SET EXERCISE |
What lines of the data hold the string "Python"? Pull each one out.

-- Start RECORDS SHOWN --

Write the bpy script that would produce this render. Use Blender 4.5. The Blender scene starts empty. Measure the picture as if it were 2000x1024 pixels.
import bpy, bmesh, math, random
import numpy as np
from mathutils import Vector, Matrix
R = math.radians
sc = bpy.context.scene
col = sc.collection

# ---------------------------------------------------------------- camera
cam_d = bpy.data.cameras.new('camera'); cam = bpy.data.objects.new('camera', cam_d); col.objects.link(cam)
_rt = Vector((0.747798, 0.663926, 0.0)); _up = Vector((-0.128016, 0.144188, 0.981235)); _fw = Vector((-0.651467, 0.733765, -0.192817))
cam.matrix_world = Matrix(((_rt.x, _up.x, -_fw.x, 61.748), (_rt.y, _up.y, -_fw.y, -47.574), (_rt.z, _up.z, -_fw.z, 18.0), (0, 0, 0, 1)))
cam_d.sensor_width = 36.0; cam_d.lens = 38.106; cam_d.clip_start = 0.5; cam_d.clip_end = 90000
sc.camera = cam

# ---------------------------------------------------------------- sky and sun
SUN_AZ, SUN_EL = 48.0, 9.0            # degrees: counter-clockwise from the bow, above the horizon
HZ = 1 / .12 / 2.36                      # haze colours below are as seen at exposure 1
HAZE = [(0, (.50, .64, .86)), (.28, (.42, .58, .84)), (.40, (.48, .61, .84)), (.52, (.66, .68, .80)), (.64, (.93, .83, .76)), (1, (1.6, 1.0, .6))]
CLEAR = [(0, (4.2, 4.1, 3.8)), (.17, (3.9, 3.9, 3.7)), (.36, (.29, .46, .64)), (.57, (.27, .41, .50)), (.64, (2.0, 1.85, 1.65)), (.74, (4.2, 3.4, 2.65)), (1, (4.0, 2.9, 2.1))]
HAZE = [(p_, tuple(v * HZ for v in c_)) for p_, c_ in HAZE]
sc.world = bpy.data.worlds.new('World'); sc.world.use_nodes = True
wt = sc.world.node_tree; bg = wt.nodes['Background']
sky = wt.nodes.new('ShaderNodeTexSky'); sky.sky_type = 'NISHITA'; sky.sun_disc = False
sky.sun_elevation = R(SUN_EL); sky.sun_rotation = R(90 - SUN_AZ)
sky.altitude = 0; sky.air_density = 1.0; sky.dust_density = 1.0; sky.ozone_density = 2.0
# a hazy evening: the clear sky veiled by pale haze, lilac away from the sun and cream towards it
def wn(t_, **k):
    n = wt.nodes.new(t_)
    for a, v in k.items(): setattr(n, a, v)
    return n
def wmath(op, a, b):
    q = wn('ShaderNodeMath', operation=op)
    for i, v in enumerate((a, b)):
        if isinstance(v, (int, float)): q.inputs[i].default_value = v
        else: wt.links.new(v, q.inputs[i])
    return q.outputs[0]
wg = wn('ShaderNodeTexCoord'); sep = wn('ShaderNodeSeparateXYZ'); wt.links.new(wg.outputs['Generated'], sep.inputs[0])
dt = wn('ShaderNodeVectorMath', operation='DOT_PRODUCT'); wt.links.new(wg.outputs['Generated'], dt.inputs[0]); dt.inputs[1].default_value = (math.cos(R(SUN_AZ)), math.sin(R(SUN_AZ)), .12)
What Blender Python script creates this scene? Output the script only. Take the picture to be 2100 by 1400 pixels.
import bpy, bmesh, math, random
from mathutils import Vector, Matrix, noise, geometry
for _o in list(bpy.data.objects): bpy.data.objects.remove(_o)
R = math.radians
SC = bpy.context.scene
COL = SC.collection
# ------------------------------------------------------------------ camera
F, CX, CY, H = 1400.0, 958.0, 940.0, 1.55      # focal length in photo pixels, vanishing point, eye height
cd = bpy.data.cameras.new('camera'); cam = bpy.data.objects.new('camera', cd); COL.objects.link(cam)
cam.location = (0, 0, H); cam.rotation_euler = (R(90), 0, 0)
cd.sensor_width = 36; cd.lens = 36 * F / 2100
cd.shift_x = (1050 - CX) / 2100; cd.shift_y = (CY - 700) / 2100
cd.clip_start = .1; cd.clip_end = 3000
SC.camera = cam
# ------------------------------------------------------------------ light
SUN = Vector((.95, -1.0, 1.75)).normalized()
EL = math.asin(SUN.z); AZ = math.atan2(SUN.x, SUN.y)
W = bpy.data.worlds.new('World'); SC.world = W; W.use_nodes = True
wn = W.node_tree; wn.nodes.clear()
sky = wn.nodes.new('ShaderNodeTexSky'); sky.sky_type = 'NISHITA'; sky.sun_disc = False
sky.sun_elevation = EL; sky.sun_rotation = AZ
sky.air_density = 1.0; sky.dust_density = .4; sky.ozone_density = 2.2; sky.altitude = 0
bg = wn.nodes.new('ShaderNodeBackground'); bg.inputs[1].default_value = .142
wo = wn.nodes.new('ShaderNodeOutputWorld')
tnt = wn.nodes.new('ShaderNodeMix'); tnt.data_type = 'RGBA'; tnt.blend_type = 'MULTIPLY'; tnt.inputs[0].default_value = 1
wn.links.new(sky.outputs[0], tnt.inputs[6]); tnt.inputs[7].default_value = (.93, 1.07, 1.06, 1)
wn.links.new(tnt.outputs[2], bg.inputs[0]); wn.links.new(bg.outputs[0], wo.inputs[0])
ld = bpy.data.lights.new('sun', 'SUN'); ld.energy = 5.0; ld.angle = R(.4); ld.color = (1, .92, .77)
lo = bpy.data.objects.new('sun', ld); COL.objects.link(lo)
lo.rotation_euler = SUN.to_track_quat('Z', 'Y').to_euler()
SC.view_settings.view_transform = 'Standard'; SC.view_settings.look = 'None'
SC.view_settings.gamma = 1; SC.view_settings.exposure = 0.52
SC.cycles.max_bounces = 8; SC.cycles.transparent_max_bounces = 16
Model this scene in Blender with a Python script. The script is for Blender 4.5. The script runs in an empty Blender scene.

-- End RECORDS SHOWN --

EXERCISE ANSWER |
What Blender Python script creates this scene? Output the script only. Take the picture to be 2100 by 1400 pixels.
Model this scene in Blender with a Python script. The script is for Blender 4.5. The script runs in an empty Blender scene.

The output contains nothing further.